Sunday, November 16, 2025

learning to say no to things

It's true babies absorb the time which you could be throwing energy into literally countless other commitments. And when you're solo mum managing your baby all on own, you have your buttons pushed. 

You will be tested. 

But the secret joy of childrearing is for me, that it makes the quiet time so so sooo much sweeter.

Being a solo mum is damn fulfilling. The dread I had felt every 8pm in my not-so-distant past, has completely vanished at some unknown moment I cannot pinpoint during this last year. I don't feel the existential, nagging, shaking and horrible emptiness that seized my heart and told me art was 'gone'.

Because my art isn't gone.

Instead nowadays at 8pm you'll find me on my sofa with bubs passed out alongside me. I maybe mindlessly blog, or maybe mindlessly check chats, or put some lines down on my animations and paintings, or maybe mumble along to Spotify on my smart TV if I'm feeling musical, but that's all the good life for me.

Despite the hectic mum life, I yearn to keep making art. I'm glad keeping up art is completely do-able. You don't have to abandon your main passion by becoming a mum, but you do have to be careful about what extra obligations you agree to from here on out!
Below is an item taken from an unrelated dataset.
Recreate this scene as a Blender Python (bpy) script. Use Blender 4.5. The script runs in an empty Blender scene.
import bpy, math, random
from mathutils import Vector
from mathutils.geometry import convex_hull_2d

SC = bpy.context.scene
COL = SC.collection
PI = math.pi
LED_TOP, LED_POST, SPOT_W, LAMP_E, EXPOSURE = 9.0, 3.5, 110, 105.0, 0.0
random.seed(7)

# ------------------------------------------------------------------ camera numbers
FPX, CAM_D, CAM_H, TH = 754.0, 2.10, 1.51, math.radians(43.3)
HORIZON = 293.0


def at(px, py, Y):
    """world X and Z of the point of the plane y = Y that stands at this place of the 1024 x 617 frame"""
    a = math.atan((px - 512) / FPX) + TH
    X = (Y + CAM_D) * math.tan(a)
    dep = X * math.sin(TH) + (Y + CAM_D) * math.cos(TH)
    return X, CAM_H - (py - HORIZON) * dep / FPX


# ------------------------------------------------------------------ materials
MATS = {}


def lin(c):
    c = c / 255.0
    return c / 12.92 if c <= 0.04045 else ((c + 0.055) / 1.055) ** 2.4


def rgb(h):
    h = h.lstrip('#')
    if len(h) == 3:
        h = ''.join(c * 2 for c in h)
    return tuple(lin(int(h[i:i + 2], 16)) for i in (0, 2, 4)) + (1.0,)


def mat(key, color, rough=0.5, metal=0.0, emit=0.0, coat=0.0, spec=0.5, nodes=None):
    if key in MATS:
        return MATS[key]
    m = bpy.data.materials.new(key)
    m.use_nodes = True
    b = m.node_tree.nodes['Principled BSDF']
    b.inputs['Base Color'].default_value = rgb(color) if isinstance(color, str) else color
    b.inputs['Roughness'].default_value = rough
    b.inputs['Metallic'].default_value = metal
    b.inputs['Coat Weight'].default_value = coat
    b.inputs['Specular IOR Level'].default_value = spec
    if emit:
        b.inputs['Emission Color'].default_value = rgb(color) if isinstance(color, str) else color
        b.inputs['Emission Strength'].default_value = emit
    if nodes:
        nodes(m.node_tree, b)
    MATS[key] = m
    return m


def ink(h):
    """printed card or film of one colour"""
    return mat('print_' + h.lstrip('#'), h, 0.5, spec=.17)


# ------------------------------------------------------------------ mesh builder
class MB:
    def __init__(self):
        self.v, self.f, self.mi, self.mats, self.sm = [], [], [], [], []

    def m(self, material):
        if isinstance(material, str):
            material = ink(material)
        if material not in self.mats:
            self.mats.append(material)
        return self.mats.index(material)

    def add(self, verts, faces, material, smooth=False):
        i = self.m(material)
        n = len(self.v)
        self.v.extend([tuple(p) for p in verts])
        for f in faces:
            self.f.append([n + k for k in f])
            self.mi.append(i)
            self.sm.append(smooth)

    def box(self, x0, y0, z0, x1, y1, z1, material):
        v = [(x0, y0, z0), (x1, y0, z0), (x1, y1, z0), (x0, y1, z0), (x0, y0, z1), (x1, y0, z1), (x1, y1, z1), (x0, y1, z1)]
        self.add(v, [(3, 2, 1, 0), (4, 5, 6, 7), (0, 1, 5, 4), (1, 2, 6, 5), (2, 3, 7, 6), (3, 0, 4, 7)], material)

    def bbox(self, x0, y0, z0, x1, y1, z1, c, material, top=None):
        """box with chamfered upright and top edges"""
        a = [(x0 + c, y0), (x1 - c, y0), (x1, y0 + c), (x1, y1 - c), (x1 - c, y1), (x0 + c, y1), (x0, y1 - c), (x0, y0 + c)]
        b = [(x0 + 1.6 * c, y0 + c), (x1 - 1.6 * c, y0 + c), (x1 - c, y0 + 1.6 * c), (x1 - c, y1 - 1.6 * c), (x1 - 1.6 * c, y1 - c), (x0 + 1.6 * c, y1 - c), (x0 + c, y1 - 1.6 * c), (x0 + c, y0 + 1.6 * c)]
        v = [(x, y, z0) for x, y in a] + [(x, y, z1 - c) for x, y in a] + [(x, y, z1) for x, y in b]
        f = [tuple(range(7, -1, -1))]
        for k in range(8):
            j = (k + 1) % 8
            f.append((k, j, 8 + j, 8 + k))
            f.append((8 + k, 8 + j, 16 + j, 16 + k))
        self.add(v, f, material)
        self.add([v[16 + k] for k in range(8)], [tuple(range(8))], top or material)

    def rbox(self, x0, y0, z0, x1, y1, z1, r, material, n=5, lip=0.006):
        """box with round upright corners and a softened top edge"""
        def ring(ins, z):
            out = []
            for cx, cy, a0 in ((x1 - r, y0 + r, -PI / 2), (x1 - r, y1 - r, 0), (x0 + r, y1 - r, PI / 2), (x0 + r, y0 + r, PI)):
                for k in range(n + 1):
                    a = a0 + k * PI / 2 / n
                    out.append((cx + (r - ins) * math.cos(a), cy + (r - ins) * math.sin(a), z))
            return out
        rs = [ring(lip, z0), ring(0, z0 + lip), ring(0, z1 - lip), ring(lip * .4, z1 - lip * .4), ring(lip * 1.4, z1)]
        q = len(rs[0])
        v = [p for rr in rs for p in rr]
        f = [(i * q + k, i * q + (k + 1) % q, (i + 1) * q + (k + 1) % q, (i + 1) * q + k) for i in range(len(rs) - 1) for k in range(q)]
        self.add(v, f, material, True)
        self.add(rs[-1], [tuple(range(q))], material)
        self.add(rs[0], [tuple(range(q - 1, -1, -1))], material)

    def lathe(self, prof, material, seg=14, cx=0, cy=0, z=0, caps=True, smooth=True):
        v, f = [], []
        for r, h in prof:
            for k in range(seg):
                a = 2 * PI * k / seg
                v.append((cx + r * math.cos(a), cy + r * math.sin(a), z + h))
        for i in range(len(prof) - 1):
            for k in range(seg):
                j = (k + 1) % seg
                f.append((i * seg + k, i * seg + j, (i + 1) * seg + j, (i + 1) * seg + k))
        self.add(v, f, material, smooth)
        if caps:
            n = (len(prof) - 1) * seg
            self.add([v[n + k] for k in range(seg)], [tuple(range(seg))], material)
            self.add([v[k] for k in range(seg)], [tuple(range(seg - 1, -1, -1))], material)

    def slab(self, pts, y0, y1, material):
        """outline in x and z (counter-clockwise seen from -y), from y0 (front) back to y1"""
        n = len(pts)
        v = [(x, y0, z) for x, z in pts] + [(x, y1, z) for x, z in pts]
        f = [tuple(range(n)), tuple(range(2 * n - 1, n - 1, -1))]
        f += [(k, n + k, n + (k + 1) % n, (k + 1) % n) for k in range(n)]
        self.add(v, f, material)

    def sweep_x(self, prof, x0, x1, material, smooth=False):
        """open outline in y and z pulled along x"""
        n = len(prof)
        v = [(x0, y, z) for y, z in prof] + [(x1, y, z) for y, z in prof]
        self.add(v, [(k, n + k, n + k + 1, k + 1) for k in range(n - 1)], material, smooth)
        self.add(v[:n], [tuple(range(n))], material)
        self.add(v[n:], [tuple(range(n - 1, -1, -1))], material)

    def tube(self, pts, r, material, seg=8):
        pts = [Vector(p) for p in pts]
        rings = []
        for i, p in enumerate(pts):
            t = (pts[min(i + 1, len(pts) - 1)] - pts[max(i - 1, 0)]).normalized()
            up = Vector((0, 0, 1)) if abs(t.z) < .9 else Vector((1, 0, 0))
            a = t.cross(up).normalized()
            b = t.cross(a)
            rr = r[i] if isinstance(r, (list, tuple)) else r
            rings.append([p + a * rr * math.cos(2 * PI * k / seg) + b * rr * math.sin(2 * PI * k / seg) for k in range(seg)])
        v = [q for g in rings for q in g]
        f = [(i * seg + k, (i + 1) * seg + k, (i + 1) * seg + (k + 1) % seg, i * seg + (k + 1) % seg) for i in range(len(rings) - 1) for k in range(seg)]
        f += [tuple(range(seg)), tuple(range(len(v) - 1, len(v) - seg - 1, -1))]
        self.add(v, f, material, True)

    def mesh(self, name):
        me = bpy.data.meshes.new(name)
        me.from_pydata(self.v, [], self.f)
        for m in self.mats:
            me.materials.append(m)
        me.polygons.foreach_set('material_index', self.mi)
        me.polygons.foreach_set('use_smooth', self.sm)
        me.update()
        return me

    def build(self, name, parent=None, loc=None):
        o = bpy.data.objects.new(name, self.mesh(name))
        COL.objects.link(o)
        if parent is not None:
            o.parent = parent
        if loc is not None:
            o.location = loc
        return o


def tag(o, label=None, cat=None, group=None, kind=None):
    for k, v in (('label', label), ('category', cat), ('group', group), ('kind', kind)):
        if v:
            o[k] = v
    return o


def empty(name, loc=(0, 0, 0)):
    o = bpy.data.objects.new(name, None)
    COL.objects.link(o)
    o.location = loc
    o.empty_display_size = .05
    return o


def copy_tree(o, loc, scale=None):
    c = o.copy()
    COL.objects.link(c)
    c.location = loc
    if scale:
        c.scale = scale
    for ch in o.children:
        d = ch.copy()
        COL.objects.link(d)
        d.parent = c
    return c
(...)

Ever since bubs was born, then I went back to uni to finish my last semester part-time, it has been absolute madness in terms of managing my creative/emotional energy and time. Especially whilst 'grandpa' is travelling, as not having a single babysitter available for a week when you're a solo mum means you really can't expect to catch a break...

So much extra junk I agreed to on a whim, simply because I thought something sounded fun, is now something I severely regret ever agreeing to.
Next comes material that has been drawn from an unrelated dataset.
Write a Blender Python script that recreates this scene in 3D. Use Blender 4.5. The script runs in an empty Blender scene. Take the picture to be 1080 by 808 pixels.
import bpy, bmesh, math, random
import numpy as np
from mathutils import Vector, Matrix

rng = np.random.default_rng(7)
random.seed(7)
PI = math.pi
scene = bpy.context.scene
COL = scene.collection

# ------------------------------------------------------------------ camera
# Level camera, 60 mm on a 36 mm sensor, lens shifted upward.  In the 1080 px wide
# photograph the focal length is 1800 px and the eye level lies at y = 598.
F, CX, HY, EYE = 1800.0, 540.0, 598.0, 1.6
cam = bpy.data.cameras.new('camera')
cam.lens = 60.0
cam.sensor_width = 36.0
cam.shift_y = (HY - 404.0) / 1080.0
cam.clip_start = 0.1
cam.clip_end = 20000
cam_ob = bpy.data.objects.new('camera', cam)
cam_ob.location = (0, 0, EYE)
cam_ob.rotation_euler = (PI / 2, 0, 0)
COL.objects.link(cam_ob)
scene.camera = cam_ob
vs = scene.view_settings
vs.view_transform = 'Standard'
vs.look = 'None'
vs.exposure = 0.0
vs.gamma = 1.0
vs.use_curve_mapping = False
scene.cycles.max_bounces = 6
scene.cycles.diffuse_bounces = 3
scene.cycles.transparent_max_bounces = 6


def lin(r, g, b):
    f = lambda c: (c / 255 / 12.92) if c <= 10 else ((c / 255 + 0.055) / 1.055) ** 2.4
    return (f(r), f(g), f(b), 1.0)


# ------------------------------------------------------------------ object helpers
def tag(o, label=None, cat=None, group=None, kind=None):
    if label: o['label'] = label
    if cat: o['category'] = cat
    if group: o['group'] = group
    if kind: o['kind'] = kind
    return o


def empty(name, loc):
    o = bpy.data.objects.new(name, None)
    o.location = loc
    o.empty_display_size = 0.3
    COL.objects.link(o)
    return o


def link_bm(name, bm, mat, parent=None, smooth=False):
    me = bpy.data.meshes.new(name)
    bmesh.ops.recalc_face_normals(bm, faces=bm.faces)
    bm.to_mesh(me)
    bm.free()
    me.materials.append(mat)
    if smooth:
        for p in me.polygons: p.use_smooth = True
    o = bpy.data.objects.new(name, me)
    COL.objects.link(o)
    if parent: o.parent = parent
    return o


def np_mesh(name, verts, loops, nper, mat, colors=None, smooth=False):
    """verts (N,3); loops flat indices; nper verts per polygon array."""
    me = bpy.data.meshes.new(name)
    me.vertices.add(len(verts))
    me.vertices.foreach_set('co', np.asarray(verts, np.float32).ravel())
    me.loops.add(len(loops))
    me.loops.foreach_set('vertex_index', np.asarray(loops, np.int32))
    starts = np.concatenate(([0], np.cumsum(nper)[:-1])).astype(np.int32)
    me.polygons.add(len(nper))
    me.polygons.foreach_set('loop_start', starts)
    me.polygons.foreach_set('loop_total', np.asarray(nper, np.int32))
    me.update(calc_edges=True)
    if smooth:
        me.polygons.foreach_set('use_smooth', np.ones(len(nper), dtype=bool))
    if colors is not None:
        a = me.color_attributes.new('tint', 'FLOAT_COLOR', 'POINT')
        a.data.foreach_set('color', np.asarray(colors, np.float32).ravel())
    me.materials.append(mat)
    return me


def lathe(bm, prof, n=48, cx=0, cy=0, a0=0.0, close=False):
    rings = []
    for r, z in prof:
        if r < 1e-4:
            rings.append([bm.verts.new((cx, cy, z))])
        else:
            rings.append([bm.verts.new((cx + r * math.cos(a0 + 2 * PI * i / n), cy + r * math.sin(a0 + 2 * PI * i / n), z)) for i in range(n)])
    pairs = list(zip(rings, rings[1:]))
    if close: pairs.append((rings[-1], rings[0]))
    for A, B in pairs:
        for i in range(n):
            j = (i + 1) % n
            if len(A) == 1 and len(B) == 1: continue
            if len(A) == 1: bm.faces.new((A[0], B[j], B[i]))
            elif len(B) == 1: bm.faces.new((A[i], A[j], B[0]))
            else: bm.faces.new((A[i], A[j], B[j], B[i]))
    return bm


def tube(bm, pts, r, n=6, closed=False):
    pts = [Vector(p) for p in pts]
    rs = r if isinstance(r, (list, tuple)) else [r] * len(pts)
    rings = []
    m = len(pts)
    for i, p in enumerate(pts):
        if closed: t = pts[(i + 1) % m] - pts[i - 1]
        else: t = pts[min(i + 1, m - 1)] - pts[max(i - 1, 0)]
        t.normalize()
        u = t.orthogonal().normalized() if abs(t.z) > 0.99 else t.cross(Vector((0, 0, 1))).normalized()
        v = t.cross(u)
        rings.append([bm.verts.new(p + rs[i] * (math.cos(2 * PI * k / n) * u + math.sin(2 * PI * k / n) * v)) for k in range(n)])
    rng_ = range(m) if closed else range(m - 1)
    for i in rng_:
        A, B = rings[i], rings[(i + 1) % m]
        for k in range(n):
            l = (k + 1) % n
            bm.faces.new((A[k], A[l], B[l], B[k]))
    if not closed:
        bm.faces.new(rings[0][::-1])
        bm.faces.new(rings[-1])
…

My enthusiasm for random events and projects barely lasts for a week regarding most shit I've jump at. I often abused myself and thought it was because I never finish anything.

But then again, I am finish looping animations, I am finish zines, I finished my Bachelor of Arts degree? 

The truth is, you can't do a billion projects at once. I am just maturing and balancing out. I don't take on too much lately because my baby is at the forefront of my mind. I'm more mature in managing my emotional energy/time and finding out what is the best use of my time, but yeah I am still prone to jumping at some whims.

I bravely proposed to organise the Global Game Jam for Adelaide next late January, only since I know local people distinctly said they can't be stuffed to organise it anymore. I won't complain further as they may read this, but TDLR; I am trying to host the GGJ only in case a handful of South Australians such as myself want to have the choice to participate next January. They deserve to join a local jam site if they feel like it. 

It's a community service to have it available for South Aussie devs.

Therefore, I won't feel embarrassed if only even two jammers actually do the Adelaide GGJ in the end. I won't feel bad. Because I want to maybe make a 2D animated game. Not pixel art fellas, but my full animated TVPaint style. Something interesting.

But I am not overthinking, getting stressed and killing the fun with anything I do anymore. I don't have enough 'spoons' in the cutlery drawer, as the youngsters say!

I am trying to instead, commit to only super creative and/or social events from here on out. I am not interested in networking, studying masters/honors/whatever, or really even attempting to barge my way into any artistic industry. Especially the smhoozing, as I never liked that tactic to begin with.

But hey, if you like my animations, I'm here! I'm a full-time mum with a big time passion for animating. Always have been, nothing new about that. I highly doubt foofah whatever studio recruiters value my unique life experience and current work, but it hasn't kept me from creating. I am not even considering working right now, I just animate for myself because it's a part of me.

My 'garden' LoopdeLoop has become more of an annoying struggle the longer I've worked at it, but I haven't had the braincells to solve every hard part of the animation all at once.

Art is a marathon, as I've said countless times before. Not every day is full of eureka moments. You just gotta put in some little effort every day, and putting down some little lines every day the best habit you can ever have.

I had a hectic Saturday where I drove bubs and my ass across town and back for an event. Also my new home already looks like a bomb hit it and I don't want to be a slob anymore. I prioritise getting into helpful clean habits, and adjusting to this life.